* Aim of the task *
Transcribe the listing below from its opening line up to and including the line that contains "PI = math.pi"; reproduce nothing else.

* Source excerpt *

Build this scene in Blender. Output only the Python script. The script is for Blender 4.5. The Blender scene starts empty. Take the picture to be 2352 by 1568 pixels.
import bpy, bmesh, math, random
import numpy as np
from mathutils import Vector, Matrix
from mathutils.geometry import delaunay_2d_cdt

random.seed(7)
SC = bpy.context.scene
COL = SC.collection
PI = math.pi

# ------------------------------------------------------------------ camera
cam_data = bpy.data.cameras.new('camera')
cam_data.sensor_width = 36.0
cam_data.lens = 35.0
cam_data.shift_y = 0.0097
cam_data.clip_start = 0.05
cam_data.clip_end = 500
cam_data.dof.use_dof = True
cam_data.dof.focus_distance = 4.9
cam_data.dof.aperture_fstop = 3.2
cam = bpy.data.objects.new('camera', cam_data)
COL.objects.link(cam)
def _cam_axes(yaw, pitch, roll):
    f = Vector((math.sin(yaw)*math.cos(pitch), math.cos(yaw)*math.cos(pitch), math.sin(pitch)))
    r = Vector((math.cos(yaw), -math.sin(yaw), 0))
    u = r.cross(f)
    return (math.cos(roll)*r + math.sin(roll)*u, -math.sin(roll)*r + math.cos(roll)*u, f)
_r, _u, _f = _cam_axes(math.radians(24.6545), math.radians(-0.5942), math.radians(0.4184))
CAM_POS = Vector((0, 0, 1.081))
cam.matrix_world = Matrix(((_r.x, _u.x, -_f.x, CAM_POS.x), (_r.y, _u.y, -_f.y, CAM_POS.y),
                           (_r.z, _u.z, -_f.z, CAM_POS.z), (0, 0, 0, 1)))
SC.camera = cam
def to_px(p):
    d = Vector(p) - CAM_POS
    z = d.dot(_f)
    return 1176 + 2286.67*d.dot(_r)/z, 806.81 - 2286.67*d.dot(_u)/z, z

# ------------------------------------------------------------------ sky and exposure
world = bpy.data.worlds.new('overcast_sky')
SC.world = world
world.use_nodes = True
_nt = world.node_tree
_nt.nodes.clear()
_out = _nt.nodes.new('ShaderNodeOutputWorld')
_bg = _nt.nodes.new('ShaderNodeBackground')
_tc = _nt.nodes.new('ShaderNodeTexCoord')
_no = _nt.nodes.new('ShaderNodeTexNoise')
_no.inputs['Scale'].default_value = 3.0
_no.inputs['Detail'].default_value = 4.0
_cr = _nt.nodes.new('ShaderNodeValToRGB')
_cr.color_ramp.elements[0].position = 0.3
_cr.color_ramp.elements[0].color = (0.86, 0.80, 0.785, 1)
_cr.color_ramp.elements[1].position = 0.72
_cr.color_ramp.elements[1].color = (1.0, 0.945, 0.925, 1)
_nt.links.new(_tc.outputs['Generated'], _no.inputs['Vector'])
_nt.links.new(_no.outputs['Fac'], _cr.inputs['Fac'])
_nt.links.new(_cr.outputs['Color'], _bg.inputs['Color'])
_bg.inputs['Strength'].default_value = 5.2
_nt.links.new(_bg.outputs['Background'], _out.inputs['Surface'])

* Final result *
Build this scene in Blender. Output only the Python script. The script is for Blender 4.5. The Blender scene starts empty. Take the picture to be 2352 by 1568 pixels.
import bpy, bmesh, math, random
import numpy as np
from mathutils import Vector, Matrix
from mathutils.geometry import delaunay_2d_cdt

random.seed(7)
SC = bpy.context.scene
COL = SC.collection
PI = math.pi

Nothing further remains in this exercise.